La notizia positiva è che Draghi sembra aver scelto la linea della diplomazia. Forse anche con un ripensamento rispetto all’atteggiamento muscolare e “bidenista” che aveva assunto nelle settimane scorse. Non è che sia chiarissimo cosa si siano detti con Putin (il russo è una lingua difficile…) sembra però che da questa telefonata il premier sia uscito abbastanza convinto che il compito dell’Italia sia essenzialmente quello di esercitare la pressione diplomatica e spingere per il compromesso. Molto più che armare gli ucraini.
Le notizie negative sono due. La prima riguarda il gas. Sembra che Putin ieri abbia presentato il diktat all’Europa: o lo pagate in rubli o niente gas. Il giorno prima a Draghi aveva detto il contrario. E’ braccio di ferro? Rischiamo di restare senza gas? L’impuntatura sul pagamento in rubli potrebbe nascondere un calcolo piuttosto furbo: se si paga in rubli attraverso una banca russa, che cambia euro e dollari, questo farebbe probabilmente saltare alcune sanzioni che riguardano i pagamenti internazionali.
La seconda cattiva notizia è che la decisione italiana di aumentare le spese militari si presenta come irreversibile. E non è legata all’Ucraina. È una scelta strategica. I Cinque Stelle, o più precisamente Giuseppe Conte, sembravano nei giorni scorsi intenzionati a porre pregiudiziali non negoziabili. Non era vero. Erano molto negoziabili, come del resto tutto è negoziabile nella storia dei 5 Stelle. Conte si è limitato a chiedere una piccola dilazione dei tempi, accettando che comunque, in tempi brevissimi, le spese aumentino ed arrivino fino al 2 per cento del Pil.
Lui – Conte, dico – si è improvvisamente inventato pacifista, spinto credo dalle scelte editoriali del Fatto di Travaglio, ma il pacifismo è una idea un po’ complessa e che ha una storia lunga e che è piena di pensieri. Non è adatta forse a Conte, che fino a 55 anni di età non ha fatto politica ma si è limitato alla professione di avvocato di affari, dicono con ottimi risultati. Così il capo dei grillini ha finito per contestare la scelta dell’aumento delle spese militari per ragioni economiche e non ideali, e lo ha fatto circa una settimana dopo che il partito da lui guidato aveva votato in Parlamento per l’aumento delle spese militari. È un caso, immagino, che finirà nei manuali di storia parlamentare, perché non era mai successo che un partito in pochissimi giorni decidesse di ribaltare la propria idea politica.
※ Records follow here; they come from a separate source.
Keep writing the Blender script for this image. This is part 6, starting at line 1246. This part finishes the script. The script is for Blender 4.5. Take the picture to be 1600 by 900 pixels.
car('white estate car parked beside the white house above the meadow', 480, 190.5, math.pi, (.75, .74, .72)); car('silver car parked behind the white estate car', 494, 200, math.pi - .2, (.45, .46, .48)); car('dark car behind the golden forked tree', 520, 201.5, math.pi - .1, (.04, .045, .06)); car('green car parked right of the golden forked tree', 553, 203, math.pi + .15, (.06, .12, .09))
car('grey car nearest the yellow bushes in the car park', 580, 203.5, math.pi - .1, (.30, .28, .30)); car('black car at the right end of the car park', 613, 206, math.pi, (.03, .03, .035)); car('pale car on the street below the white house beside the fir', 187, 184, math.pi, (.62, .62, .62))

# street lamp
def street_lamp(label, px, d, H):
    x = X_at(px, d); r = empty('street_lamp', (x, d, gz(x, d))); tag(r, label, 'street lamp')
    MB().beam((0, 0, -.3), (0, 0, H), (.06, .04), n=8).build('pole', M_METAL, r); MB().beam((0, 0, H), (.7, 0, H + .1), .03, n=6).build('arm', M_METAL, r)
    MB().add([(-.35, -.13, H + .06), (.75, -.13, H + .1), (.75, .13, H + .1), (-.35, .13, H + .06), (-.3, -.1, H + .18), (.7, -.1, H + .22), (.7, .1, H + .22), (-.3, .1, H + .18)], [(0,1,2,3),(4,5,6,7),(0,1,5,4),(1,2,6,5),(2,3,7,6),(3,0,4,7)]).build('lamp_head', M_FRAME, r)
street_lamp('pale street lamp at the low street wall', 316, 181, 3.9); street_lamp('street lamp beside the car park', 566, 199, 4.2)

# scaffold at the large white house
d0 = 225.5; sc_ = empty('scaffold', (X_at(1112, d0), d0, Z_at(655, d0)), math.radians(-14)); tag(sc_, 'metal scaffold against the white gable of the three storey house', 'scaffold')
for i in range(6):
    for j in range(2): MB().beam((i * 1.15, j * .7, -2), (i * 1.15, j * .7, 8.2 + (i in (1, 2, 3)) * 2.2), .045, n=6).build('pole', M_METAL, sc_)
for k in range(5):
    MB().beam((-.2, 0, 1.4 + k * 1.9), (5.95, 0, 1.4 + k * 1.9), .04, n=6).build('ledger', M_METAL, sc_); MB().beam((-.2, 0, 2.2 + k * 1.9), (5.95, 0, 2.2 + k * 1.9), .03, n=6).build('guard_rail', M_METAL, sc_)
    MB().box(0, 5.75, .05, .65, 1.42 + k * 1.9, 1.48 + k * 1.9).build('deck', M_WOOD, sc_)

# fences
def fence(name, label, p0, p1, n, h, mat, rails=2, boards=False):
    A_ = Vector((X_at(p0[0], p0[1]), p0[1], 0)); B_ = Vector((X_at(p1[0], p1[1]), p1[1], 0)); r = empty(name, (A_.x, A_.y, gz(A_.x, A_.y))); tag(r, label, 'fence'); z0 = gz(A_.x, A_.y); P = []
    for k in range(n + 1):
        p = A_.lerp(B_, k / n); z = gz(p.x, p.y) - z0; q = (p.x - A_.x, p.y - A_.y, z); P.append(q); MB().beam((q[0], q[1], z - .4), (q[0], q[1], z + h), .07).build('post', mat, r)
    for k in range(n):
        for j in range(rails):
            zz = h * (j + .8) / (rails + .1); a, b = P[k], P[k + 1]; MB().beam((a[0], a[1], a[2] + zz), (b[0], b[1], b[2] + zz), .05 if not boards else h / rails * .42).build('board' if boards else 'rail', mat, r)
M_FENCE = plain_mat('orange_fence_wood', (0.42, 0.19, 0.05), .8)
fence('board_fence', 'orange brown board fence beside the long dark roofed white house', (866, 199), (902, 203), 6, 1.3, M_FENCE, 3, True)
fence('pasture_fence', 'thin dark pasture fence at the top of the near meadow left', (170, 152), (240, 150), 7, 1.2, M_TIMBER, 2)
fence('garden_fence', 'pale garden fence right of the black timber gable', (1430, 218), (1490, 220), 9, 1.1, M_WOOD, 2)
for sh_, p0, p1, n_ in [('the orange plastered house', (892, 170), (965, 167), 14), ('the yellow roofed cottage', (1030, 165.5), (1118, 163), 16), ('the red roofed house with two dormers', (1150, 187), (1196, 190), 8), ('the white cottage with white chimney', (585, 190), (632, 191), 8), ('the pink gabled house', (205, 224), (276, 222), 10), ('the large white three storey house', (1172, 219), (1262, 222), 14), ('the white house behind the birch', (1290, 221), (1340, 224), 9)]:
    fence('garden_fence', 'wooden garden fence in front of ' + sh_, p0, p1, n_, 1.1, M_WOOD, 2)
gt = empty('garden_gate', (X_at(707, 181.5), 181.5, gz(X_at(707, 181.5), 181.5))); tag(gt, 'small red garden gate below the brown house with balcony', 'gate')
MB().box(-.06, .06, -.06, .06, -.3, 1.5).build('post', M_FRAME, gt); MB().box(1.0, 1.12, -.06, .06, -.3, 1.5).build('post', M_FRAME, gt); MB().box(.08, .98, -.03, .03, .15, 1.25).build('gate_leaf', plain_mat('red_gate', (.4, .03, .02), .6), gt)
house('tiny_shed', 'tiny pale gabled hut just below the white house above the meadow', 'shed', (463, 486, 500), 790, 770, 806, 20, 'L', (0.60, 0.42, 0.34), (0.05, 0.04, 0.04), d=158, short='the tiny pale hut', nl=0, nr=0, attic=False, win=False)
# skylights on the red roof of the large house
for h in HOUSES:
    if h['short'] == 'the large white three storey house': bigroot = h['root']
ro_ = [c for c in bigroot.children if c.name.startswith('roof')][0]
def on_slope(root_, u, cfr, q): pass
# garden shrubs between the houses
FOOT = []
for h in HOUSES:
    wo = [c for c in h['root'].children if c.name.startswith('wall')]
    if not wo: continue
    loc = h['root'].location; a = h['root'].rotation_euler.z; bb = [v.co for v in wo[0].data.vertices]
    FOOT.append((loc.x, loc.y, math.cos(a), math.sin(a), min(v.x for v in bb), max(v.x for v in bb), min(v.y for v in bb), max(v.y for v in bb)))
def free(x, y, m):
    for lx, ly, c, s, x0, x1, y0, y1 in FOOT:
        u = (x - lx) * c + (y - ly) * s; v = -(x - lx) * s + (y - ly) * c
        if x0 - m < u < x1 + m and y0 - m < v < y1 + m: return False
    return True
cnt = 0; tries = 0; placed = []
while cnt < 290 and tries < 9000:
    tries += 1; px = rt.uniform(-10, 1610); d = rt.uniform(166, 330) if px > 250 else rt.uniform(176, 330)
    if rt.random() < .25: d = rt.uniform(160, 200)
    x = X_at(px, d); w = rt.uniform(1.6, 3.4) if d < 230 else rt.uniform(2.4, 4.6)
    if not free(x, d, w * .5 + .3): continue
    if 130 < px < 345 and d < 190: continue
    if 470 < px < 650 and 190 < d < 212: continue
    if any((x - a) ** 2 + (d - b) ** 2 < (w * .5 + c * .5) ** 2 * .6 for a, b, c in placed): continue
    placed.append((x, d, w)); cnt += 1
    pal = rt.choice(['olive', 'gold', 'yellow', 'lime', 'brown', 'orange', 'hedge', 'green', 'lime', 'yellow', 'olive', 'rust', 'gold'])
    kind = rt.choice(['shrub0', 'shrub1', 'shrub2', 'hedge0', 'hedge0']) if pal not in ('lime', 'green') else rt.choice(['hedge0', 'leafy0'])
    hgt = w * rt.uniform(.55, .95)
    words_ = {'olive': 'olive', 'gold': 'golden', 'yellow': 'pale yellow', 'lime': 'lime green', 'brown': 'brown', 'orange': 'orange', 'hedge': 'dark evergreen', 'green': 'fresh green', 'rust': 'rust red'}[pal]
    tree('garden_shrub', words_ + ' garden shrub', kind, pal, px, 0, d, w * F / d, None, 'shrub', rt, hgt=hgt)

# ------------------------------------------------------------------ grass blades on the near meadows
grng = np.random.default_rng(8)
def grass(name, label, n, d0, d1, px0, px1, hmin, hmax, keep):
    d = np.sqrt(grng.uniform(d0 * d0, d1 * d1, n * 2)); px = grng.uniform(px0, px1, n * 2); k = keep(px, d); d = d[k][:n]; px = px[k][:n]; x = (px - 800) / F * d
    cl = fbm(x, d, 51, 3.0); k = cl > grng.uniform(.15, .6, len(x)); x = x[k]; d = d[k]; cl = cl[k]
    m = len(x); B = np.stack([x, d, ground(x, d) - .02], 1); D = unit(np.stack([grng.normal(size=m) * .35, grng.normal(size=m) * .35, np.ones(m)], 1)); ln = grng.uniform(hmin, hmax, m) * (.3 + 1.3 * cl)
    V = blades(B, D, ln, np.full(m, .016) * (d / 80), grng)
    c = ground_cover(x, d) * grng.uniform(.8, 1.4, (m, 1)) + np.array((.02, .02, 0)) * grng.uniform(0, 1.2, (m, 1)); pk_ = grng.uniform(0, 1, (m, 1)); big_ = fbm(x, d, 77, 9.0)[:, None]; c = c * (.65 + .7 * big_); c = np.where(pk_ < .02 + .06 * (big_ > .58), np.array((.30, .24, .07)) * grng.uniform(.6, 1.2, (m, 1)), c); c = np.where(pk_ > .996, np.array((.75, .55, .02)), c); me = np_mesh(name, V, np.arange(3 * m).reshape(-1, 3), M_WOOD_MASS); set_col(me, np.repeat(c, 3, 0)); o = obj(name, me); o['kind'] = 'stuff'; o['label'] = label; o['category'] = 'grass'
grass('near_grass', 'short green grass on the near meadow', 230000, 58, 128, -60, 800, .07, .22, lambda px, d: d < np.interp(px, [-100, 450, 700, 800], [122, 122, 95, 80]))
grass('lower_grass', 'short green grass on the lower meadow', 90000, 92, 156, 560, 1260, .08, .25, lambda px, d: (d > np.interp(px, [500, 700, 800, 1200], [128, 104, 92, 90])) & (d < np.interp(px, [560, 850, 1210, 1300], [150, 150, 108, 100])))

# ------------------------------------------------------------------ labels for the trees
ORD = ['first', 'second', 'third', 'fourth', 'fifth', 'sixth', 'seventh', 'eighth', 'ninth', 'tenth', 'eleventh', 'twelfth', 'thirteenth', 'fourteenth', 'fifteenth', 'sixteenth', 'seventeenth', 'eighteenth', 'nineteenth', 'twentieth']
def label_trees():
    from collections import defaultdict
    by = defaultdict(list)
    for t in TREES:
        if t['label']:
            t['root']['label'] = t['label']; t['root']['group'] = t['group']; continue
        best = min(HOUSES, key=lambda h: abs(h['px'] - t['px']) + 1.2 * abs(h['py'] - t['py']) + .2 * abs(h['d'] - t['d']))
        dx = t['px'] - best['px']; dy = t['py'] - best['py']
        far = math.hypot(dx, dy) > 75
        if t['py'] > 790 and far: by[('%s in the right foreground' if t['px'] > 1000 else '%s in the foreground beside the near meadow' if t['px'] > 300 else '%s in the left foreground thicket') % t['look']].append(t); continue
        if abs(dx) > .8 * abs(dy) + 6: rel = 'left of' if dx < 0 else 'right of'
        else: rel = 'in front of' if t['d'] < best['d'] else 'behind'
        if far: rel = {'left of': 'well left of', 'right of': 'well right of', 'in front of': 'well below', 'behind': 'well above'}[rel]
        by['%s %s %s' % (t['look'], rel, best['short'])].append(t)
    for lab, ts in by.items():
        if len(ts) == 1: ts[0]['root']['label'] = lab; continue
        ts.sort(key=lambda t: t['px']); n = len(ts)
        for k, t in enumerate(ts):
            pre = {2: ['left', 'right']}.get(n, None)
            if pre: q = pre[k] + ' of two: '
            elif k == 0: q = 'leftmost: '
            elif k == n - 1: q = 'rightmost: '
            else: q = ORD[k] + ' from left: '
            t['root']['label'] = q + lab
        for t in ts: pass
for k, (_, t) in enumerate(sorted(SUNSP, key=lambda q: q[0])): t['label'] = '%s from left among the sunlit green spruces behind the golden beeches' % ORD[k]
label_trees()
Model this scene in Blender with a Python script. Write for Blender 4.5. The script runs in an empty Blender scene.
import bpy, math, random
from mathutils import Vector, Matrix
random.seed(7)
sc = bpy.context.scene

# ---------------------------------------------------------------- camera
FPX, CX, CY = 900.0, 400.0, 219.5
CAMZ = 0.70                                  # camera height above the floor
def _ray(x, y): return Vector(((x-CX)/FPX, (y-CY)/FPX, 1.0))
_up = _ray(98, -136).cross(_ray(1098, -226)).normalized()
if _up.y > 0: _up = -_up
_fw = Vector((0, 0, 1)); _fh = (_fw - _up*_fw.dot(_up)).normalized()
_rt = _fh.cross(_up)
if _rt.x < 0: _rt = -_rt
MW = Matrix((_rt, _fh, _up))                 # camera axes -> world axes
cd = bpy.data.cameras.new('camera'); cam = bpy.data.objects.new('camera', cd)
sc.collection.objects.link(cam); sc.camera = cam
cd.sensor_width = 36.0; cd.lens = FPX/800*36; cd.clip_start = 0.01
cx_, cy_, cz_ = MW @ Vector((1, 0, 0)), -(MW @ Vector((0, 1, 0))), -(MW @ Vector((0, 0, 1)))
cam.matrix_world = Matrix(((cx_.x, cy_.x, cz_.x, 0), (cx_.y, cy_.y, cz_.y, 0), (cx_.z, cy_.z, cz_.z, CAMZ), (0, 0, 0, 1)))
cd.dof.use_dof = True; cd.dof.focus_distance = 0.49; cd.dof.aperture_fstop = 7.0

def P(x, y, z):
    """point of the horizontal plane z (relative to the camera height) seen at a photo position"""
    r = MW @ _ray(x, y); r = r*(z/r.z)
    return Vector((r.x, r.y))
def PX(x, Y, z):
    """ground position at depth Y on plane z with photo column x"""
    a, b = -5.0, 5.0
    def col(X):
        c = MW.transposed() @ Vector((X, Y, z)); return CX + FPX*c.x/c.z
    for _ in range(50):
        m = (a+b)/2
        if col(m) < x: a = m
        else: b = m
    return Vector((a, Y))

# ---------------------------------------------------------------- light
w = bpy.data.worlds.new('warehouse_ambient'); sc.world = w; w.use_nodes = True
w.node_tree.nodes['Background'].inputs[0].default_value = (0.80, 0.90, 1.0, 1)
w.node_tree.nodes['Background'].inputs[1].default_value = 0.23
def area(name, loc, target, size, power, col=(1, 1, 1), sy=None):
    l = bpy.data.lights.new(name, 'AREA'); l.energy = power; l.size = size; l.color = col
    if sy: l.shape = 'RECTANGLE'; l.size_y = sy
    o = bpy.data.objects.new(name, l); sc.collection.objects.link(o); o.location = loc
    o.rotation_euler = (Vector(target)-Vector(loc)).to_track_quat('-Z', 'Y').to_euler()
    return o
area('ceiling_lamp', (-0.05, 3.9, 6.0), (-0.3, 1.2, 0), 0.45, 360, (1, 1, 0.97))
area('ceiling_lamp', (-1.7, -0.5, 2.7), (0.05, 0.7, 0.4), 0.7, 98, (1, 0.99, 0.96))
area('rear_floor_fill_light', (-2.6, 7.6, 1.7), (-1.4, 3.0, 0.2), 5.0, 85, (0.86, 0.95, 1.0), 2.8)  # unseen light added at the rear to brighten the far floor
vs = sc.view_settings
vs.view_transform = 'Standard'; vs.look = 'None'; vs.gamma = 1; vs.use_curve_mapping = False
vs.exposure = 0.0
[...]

In realtà, era chiarissimo sin dal primo giorno nel quale si è aperta la discussione sulle spese militari, che la strada per la “militarizzazione” era spianata. L’unica forza politica che avrebbe potuto ragionevolmente opporsi era il Pd, erede della tradizione cristiana democratica e di quella della sinistra storica. Ma il Pd, se ho capito bene, seppure con maniere meno rozze di quelle del Movimento 5 stelle, ormai ha deciso che la politica non deve restare imbrigliata nelle pastoie delle idee o delle strategie. Roba del Novecento. Oggi la politica è tattica e basta. E si realizza con l’aiuto di una sola bussola: l’imperativo categorico di restare al governo.
È chiaro che questo schema aiuta Draghi. E per fortuna a Palazzo Chigi c’è Draghi. Che comunque è un liberale, è una persona ragionevole, ha discrete doti di governo, è moderato. Ma se lo schema ormai è quello di Pd e 5 Stelle, il futuro non è roseo. Se l’obiettivo unico dei partiti più grandi è solo quello di restare al governo, è chiaro che il governo è destinato ad assumere un ruolo schiacciante sul funzionamento della politica. E il Parlamento, e i partiti, e le organizzazioni di base, e i sindacati, e i giornali, e l’opinione pubblica, tutti destinati a scomparire. Comunque a perdere ogni peso. Regge in queste condizioni una democrazia già corrosa e messa alla prova dal continuo debordare e dalla satrapia del potere giudiziario?
Ma questo è un ragionamento generale. Oggi il diario di giornata dice che abbiamo conquistato un punto, perché, con buona pace del “corrierismo dilagante”, l’idea del negoziato è tornata in campo. E abbiamo preso uno schiaffone perché la decisione di orientare le spese dello Stato verso lo sviluppo del militare ha sfondato ogni muro di resistenza.
P.S. L’aumento delle spese militari fino al 2 per cento del Pil, tradotto in cifre comprensibili, equivale a circa 40 miliardi in prospettiva. Più o meno 2000 euro all’anno per famiglia. Cioè il 4 per cento della spesa pubblica, ovvero il 7-8 per cento delle entrate fiscali.